SpaceX has been granted permission to fly its low-earth-orbit Starlink satellites at a reduced altitude, in part to improve the performance of the company’s satellite-based broadband service.
The Federal Communications Commission granted the changes to SpaceX’s satellite broadband operations over protests from companies including Viasat, Dish Network and other satellite operators, including Amazon’s Kuiper subsidiary.
In 2019, SpaceX had been granted permission to operate 1,584 of the satellites in its planned constellation at an altitude of 550 km instead of the previous 1,150 km. Then in early 2020, the company asked that in addition to the satellites at 550 km, it be allowed to operate the same number of satellites at 540 km and additional satellites at other, lower altitudes of 560 km and 570 km. (Operations would be allowed within a range of 30 km around the “center” altitude specified.) The changes essentially cut in half the distance at which Starlink’s satellites would operate, compared to its previous plans. SpaceX argued that the changes would improve space safety and customer experience (including reducing latency) as well as reduce its power flux density (PFD) emissions and thereby improve the interference environment.

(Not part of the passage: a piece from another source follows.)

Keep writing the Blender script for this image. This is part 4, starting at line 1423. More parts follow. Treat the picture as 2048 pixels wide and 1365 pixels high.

The opposition to the changes included arguments that SpaceX didn’t provide analysis demonstrating how the latency was changed by the change in altitude, and that the reduction in height would harm the operators of existing satellites because they’ll have to transmit through an increasingly crowded orbit at 540-570 km, which companies such as Kuiper argued is already congested.
Nearly 200 filings have been received about SpaceX’s request, with satellite operators such as Viasat, Kepler and Amazon’s Kuiper subsidiary and others asking that they be denied or even that SpaceX’s licenses be revoked. However, the FCC agency also noted that a number of organizations and individuals from Alaska asked the FCC to approve the changes because they felt that “Starlink service will finally bring ubiquitous internet connectivity within reach for these areas.” Despite that factor, the FCC did point out in its ruling that these particular changes to SpaceX’s operations are based on satellite precedent and licensing and were not meant to address any of the issues that have been raised about SpaceX, Starlink and the Rural Digital Opportunities Fund program.
In the FCC’s RDOF auction, SpaceX won nearly a billion dollars of work in support of LEO-based service in 35 states. It subsequently petitioned the FCC for Eligible Telecommunications Carrier status for Starlink in all census blocks in Alabama, Connecticut, New Hampshire, New York, Tennessee, Virginia and West Virginia, which are among the states where SpaceX won that $886 million in federal funds to defray deployments costs to rural and unserved areas.
In February of this year, Starlink hit the milestone of having more than 1,000 satellites in orbit, which the company said surpassed the size necessary to provide uninterrupted service to “much of” the U.S. “Starlink’s performance is not theoretical or experimental,” the company declared at the time. “Over 10,000 users in the United States and abroad are using the service today.” It says it has already demonstrated that it can surpass the FCC’s highest-tier RDOF metrics of 100/20 Mbps for speed and round-trip network latency of 31 ms or less, and that its “performance is rapidly accelerating in real time as part of its public beta program.”